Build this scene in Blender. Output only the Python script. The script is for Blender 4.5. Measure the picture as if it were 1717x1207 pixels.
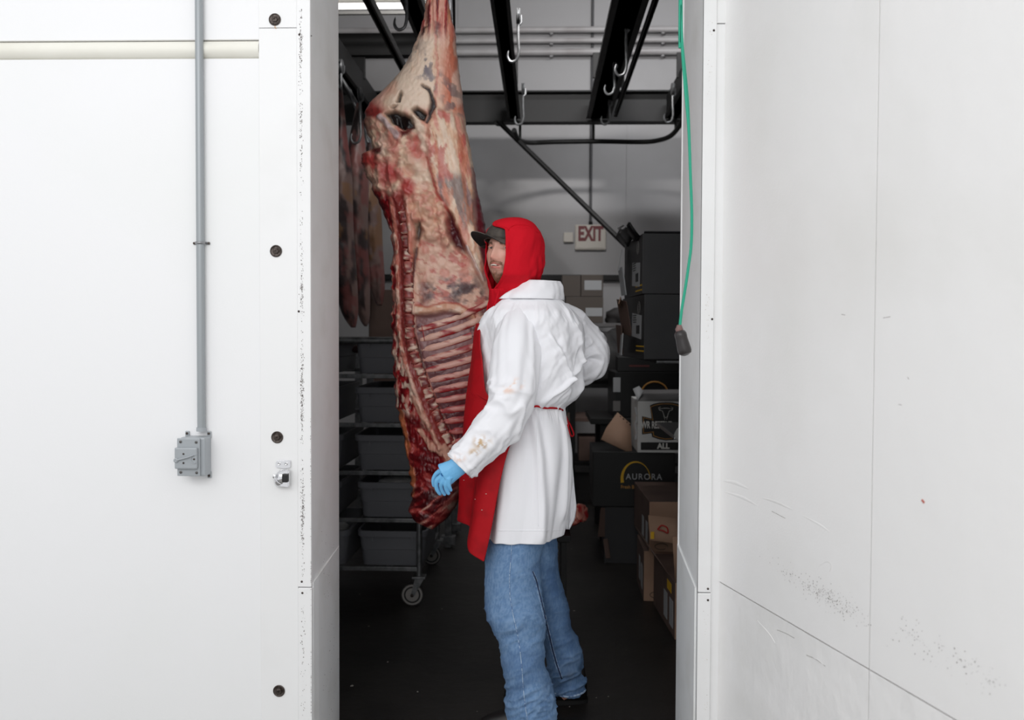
import bpy, bmesh, math, random
import numpy as np
from mathutils import Vector, Matrix
from mathutils.bvhtree import BVHTree

random.seed(7)
C = bpy.context.scene.collection
for o in list(bpy.data.objects):
    bpy.data.objects.remove(o)
R = math.radians

# ------------------------------------------------------------------ camera, sky, lights, exposure
F = 1500.0; CX = 858.5; CY = 603.5; H = 1.42
YAW = math.atan(46.5 / F); PITCH = math.atan(43.5 / F); ROLL = R(0.25)
ROT = Matrix.Rotation(YAW, 3, 'Z') @ Matrix.Rotation(R(90) - PITCH, 3, 'X') @ Matrix.Rotation(ROLL, 3, 'Z')
cam_data = bpy.data.cameras.new('camera'); cam = bpy.data.objects.new('camera', cam_data); C.objects.link(cam)
cam.matrix_world = Matrix.Translation((0, 0, H)) @ ROT.to_4x4()
cam_data.sensor_width = 36; cam_data.lens = F * 36 / 1717; cam_data.clip_start = 0.05
cam_data.dof.use_dof = True; cam_data.dof.focus_distance = 3.12; cam_data.dof.aperture_fstop = 3.2
bpy.context.scene.camera = cam
w = bpy.data.worlds.new('world'); bpy.context.scene.world = w; w.use_nodes = True
w.node_tree.nodes['Background'].inputs[0].default_value = (0.965, 0.98, 1.0, 1)
w.node_tree.nodes['Background'].inputs[1].default_value = 0.93
vs = bpy.context.scene.view_settings
vs.view_transform = 'Standard'; vs.look = 'None'; vs.gamma = 1; vs.use_curve_mapping = False; vs.exposure = 0.0

def area(name, loc, target, sx, sy, power, col=(1, 1, 1)):
    l = bpy.data.lights.new(name, 'AREA'); l.shape = 'RECTANGLE'; l.size = sx; l.size_y = sy; l.energy = power; l.color = col
    o = bpy.data.objects.new(name, l); C.objects.link(o); o.location = loc
    o.rotation_euler = (Vector(target) - Vector(loc)).to_track_quat('-Z', 'Y').to_euler()
    return o
area('hall_light', (-0.9, -1.6, 3.1), (-0.5, 2.8, 1.7), 3.0, 1.6, 47, (1, 0.99, 0.98))
area('hall_light', (-2.6, -0.6, 3.2), (1.1, 1.6, 1.4), 1.6, 1.0, 14, (1, 1, 1))
area('cooler_tube_light', (0.1, 5.2, 3.85), (0.1, 9.2, 2.9), 0.5, 0.1, 42, (1, 0.98, 0.97))
area('cooler_tube_light', (1.3, 6.6, 4.6), (1.0, 9.2, 2.6), 1.0, 0.12, 30, (0.97, 0.98, 1.0))

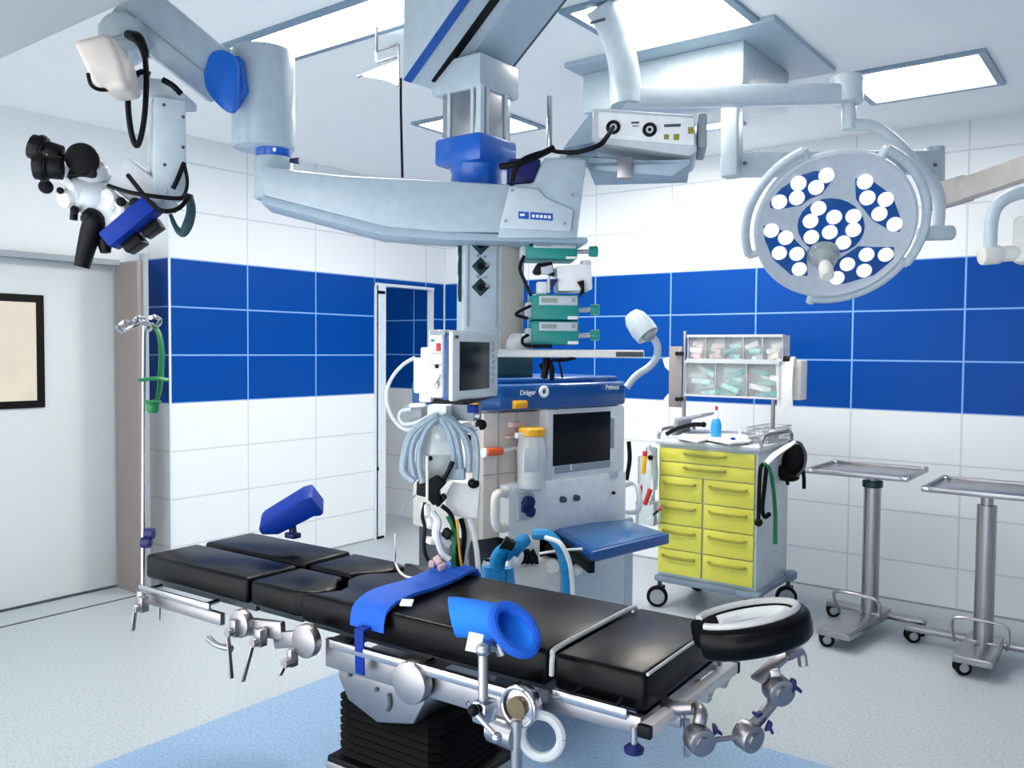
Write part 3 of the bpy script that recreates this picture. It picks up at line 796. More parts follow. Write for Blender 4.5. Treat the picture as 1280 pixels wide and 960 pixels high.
g.tube([at(132, 240, dm-.03), at(140, 248, dm-.03), at(134, 262, dm-.03)], .016, 8); g.tube([at(150, 252, dm-.03), at(152, 266, dm-.03), at(142, 276, dm-.03)], .014, 8); g.build('lever', M_white, mi)
g = G()
def eyep(x0, y0, x1, y1, d):
    a, b = at(x0, y0, d), at(x1, y1, d-.02)
    g.cyl(a, a.lerp(b, .55), .034, .032, n=18, bev=.003); g.cyl(a.lerp(b, .5), b, .04, .036, n=12, bev=.004); g.cyl(a.lerp(b, .62), a.lerp(b, .75), .043, n=12)
eyep(76, 196, 38, 182, dm-.02); g.build('eyepiece', M_black, mi)
g = G(); eyep(78, 210, 42, 208, dm-.1); g.build('eyepiece', M_black, mi)
g = G(); g.cyl(at(103, 199, dm-.05), at(104, 199, dm+.03), .047, n=28, bev=.008); g.box(at(104, 212, dm), (.1, .07, .06), Matrix.Rotation(YAW, 4, 'Z'), .01); g.bar(at(72, 204, dm), at(95, 206, dm), .05, .05, .008); g.build('tube_housing', M_black, mi)
g = G()
for x, y, r in ((57, 233, .02), (69, 212, .019), (93, 262, .012), (151, 252, .014), (169, 254, .017), (75, 238, .01)):
    g.cyl(at(x, y, dm-.06), at(x+1, y+1, dm-.02), r, n=16, bev=.004)
g.cyl(at(93, 262, dm-.02), at(92, 275, dm-.02), .011, n=12); g.build('adjust_knob', M_black, mi)
g = G(); g.tube([at(108, 268, dm-.02), at(118, 276, dm-.02), at(114, 290, dm-.02), at(108, 310, dm-.02), at(102, 334, dm-.02)], [.025, .034, .031, .026, .022], 12); g.ball(at(124, 290, dm), .02); g.build('grip_handle', M_black, mi)
g = G(); g.tube([at(132, 294, dm), at(131, 303, dm), at(132, 316, dm)], [.02, .022, .015], 10); g.build('grip_handle', M_black, mi)
g = G(); R0 = Matrix((RT, FW, UP)).transposed().to_4x4()
g.box(at(164, 279, dm-.03), (.175, .07, .055), R0 @ Matrix.Rotation(math.radians(40), 4, 'Y').inverted(), .008); g.build('camera_module', M_cob, mi)
g = G()
g.box(at(168, 304, dm), (.06, .06, .04), R0 @ Matrix.Rotation(math.radians(-35), 4, 'Y'), .006); g.box(at(190, 285, dm+.01), (.06, .05, .04), R0 @ Matrix.Rotation(math.radians(-35), 4, 'Y'), .006); g.build('objective', M_black, mi)
g = G()
g.tube([at(160, 43, 2.58), at(172, 48, 2.56), at(179, 60, 2.56), at(182, 72, 2.57)], [.014, .018, .014, .011], 8)
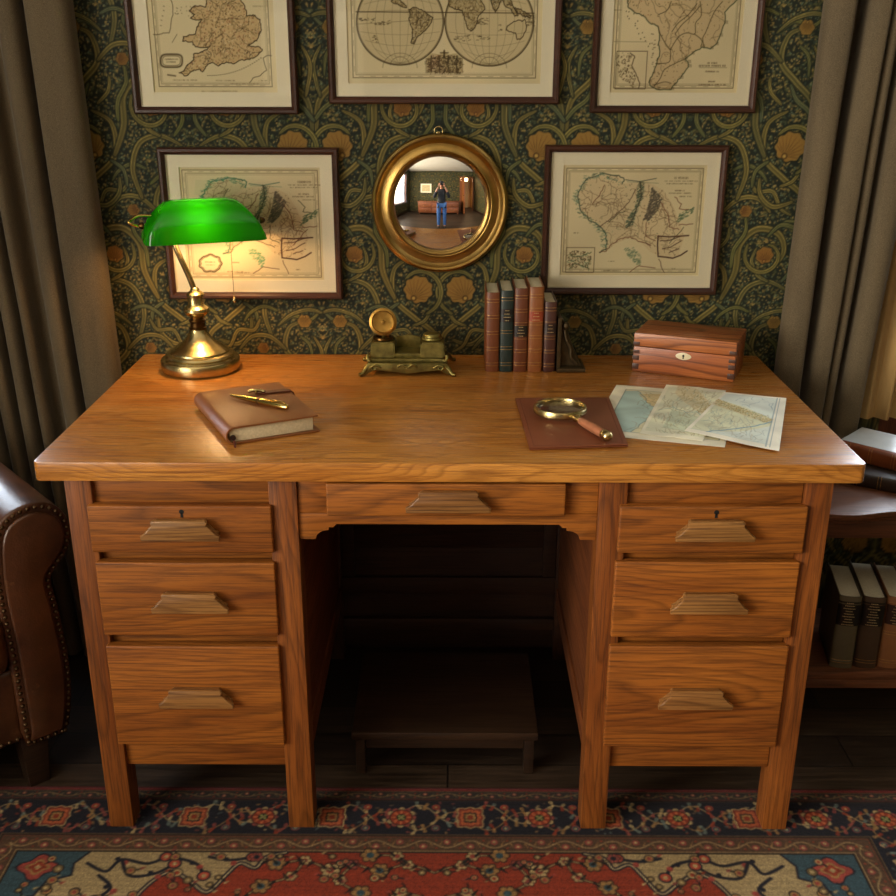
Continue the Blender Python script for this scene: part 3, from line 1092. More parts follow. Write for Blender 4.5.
# top slab (softly rounded front corners)
sl = []
for cxk, cyk, a0 in ((HW - .012, .012, -PI / 2), (HW - .012, DD - .012, 0), (-HW + .012, DD - .012, PI / 2), (-HW + .012, .012, PI)):
    for k in range(5):
        a = a0 + PI / 2 * k / 4
        sl.append((cxk + .012 * math.cos(a), cyk + .012 * math.sin(a) - DD / 2))
sl = [(x * 1.0065 if x > 0 else x, y) for x, y in sl]
prism('desk_top', sl, -(DT - DB) / 2, (DT - DB) / 2, M_TOP, desk, 'z', .0035, (0, DD / 2, (DT + DB) / 2))
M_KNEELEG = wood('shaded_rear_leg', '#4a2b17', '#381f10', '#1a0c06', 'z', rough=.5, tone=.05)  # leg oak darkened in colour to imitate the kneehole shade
FY = 0.012
LZ = RGT + .0001
for s in (-1, 1):
    a, b = sorted((s * (.6025 if s < 0 else .604), s * (.648 if s < 0 else .650)))
    box('leg', M_OAKZ, desk, a, b, FY, FY + .05, LZ, DB, .003)
    box('leg', M_OAKZ, desk, a, b, DD - .065, DD - .018, 0.0005, DB, .003)
    a, b = sorted((s * .2555, s * .304))
    box('leg', M_OAKZ, desk, a, b, FY, FY + .05, LZ, DB, .003)
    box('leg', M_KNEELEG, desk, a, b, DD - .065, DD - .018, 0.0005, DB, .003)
    # outer and inner pedestal sides
    a, b = sorted((s * .625, s * .640))
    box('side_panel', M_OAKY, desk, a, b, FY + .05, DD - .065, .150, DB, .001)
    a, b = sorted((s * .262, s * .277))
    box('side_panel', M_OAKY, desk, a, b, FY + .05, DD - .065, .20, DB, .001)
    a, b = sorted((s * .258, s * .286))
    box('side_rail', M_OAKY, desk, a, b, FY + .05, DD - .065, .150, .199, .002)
    a, b = sorted((s * .304, s * .6025))
    # rails between the drawers
    box('front_rail', M_OAKX, desk, a, b, FY + .010, FY + .028, .675, DB, .0015)
    box('front_rail', M_OAKX, desk, a, b, FY + .014, FY + .030, .565, .600, .0015)
    box('front_rail', M_OAKX, desk, a, b, FY + .014, FY + .030, .398, .434, .0015)
    box('bottom_rail', M_OAKX, desk, a, b, FY + .010, FY + .028, .141, .205, .0015)
    box('pedestal_bottom', M_OAKY, desk, a, b, FY + .03, DD - .065, .152, .164, .001)
    box('back_rail', M_OAKX, desk, a, b, DD - .040, DD - .025, .152, .712, .001)
# kneehole: back modesty boards and the top rail over the centre drawer
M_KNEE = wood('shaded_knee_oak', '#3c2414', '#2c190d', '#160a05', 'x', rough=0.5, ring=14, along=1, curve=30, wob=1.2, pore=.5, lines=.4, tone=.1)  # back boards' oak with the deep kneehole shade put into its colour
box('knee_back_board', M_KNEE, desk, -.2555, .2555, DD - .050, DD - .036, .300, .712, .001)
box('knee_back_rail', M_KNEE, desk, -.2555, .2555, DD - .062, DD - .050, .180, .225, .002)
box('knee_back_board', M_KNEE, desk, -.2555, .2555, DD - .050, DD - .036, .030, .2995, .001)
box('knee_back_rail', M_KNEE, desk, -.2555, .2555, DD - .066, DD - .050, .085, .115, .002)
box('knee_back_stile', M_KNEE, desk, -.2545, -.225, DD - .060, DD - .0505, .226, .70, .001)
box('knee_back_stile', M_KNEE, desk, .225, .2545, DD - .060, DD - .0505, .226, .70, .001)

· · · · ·

**What the exercise asks:**
Transcribe exactly, and only, the lines from the one bearing "box('knee_back_rail', M_KNEE, desk, -.2555, .2555, DD - .062, DD" through the last line of the entries, counting both.

**Output of the task:**
box('knee_back_rail', M_KNEE, desk, -.2555, .2555, DD - .062, DD - .050, .180, .225, .002)
box('knee_back_board', M_KNEE, desk, -.2555, .2555, DD - .050, DD - .036, .030, .2995, .001)
box('knee_back_rail', M_KNEE, desk, -.2555, .2555, DD - .066, DD - .050, .085, .115, .002)
box('knee_back_stile', M_KNEE, desk, -.2545, -.225, DD - .060, DD - .0505, .226, .70, .001)
box('knee_back_stile', M_KNEE, desk, .225, .2545, DD - .060, DD - .0505, .226, .70, .001)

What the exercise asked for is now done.